Each day, a truck from nearby Bronte hauls 6,300 gallons of water to Robert Lee High School to irrigate the football field, at a cost of $200 per trip. That keeps the ground soft but far from green, and there's practically no grass.
"Three years ago it was like playing on a green or a fairway," football coach Shay Avants said. "We'll have a little bit of home field advantage now, I guess, because we'll know what it's like to run in the sand."
In the town of Llano, near Austin, officials have made a contingency plan to roll trucks of bottled water into town if rain doesn't start to replenish the water supply, and workers are drilling test wells into parched, rocklike soil.

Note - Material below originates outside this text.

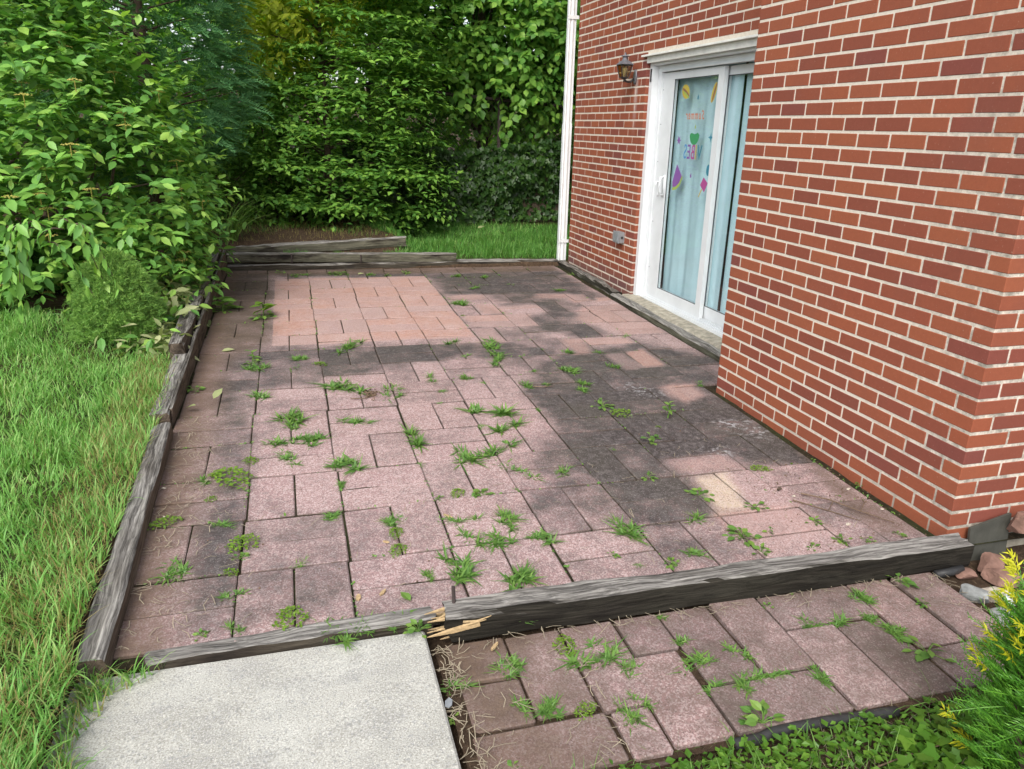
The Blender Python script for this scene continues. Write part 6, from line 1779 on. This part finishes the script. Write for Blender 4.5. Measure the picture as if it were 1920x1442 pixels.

Water restrictions are in effect in unprecedented in places like Midland, where lawns in the oil-rich Permian Basin have typically remained lush even as previous droughts burned up millions of dollars in surrounding crops. But barely a half-inch of rain has fallen in Midland since October.
Kemp's emergency shortage was caused by aging underground pipes that burst in the dry, shifting soil baked under a streak of 100-degree afternoons.
The same problem has worsened Robert Lee's plight. Roberts said the city lost four days' worth of water in one week from breaking pipes.
When that happens, water seeping through the cracked asphalt is greeted like a sprung oil well: ranchers stop to fill tanks rattling in the beds of their pickup, containers that Brown calls "the new fashion statement around here." Others emerge from homes with five-gallon buckets, scoop what they can and dump it on their trees
Whether Robert Lee can complete the pipeline to Bronte before its own supply runs out is the "$65,000 question," said Jeff Walker, director of project development for the Texas Water Development Board.
"Best thing is to get some rain," Walker said. "That would solve everything."